Natacha Polony, Camille de Toledo, la Loire et les moulins

Signe des temps : les moulins se sont invités sur France Inter à une discussion sur les droits et les représentations politiques de la nature. 


Camille de Toledo (haut) Natacha Polony (bas) et les moulins du bassin de Loire (DR).

L'émission Le Grand Face-à-Face (18/09/2021) de France Inter a donné lieu a d'intéressantes discussions entre Natacha Polony et l'écrivain Camille de Toledo, à l’initiative de l’ouvrage Le fleuve qui voulait écrire (Les Liens qui Libèrent). Camille de Toledo est partisan d'une redéfinition juridique et politique des démocraties, visant à donner des droits à la nature et à des éléments naturels. En accordant le statut de sujet de droit à des espèces, des milieux, des écosystèmes, on institue de nouveaux rapports entre l'humain et le non-humain.

Cette position, inspirée notamment des travaux de Bruno Latour, n'est pas sans poser de nombreuses questions. Natacha Polony a soulevé des points problématiques à travers les exemples des moulins et des silures du bassin de la Loire. Les premiers, présents souvent depuis 1000 ans comme le rappelle la chroniqueuse, ont façonné la nature et créé à leur tour de nouveaux écosystèmes locaux. Les seconds, introduits depuis quelques décennies dans le bassin de la Loire, se sont acclimatés et font désormais partie des espèces peuplant le fleuve. 

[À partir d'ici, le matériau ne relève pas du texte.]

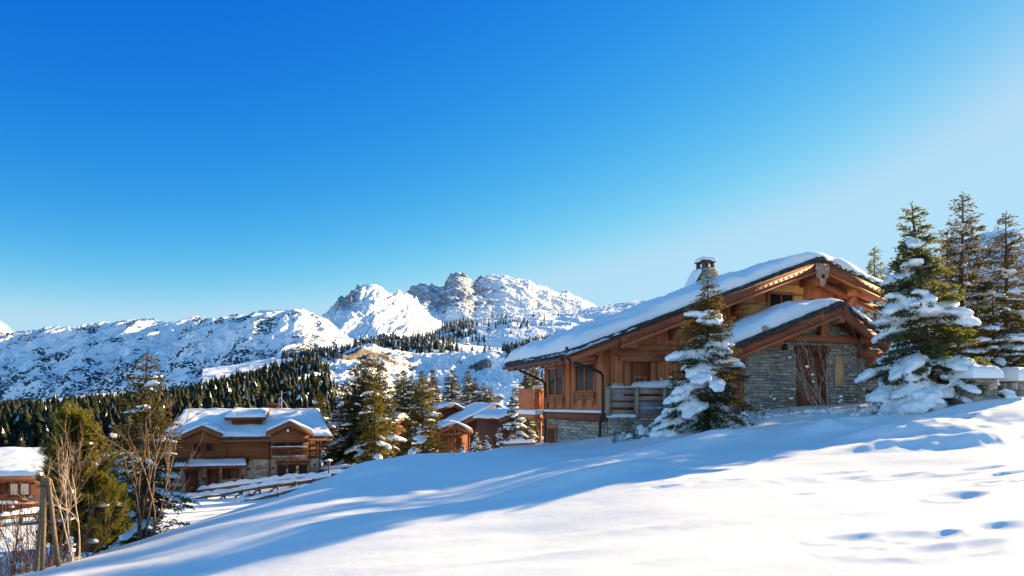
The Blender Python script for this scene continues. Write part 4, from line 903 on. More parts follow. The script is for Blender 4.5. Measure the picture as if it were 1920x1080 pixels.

Dès lors, qui définit les contours de ce qu'est la nature, de ce qu'elle devrait être, de la manière dont elle doit être protégée en droit et représentée en politique? Qui dira que tel écosystème, telle espèce, n'est pas en situation de "naturalité", qu'il faudrait éventuellement les détruire ou les interdire? 

Hélas, les réponses de Camille de Toledo ont été assez généralistes et évasives... Voire inquiétantes quand un autre chroniqueur (Ali Baddou) soulignait que le livre de l'écrivain suggère des hypothèses de mandat impératif et non représentatif, c'est-à-dire des positions prises au nom de la nature qui seraient au-delà de toute discussion et de tout compromis propres à la démocratie parlementaire.

Ces discussions sont certes fort théoriques par rapport aux réalités immédiates du changement climatique, de la pression humaine sur les ressources rares, des pollutions durables des milieux. Mais, comme notre association l'a souligné à de nombreuses reprises (voir quelques références ci-dessous), ces questions sont importantes pour le débat public : elles engagent le sens que l'on donne à l'écologie et, plus largement, la reconnaissance de la pluralité des représentations que l'on se fait de la nature. 

Si les ouvrages de moulins sont devenus (eux aussi) une sorte de sujet "non-humain" du débat politique et juridique, c'est qu'ils ont été le lieu d'une confrontation inédite entre les tenants d'une naturalité "sauvage" jugeant toute altération humaine d'un milieu biophysique comme une anomalie à faire disparaître et les tenants d'une nature en évolution permanente où les influences humaines sont des héritages au même titre que d'autres. 

Les oppositions ne sont pas forcément tranchées, car précisément une démocratie intégrant les questions écologiques est capable de compromis. Mais à partir du moment où l'on acte que la nature terrestre est devenue une réalité hybride entre la dynamique de ses éléments biophysiques antérieurs à notre espèce et la dynamique de l'expérience humaine depuis des millénaires, il faudra bien clarifier les références au nom desquelles on prétend changer le droit et la politique pour y instituer de nouveaux sujets.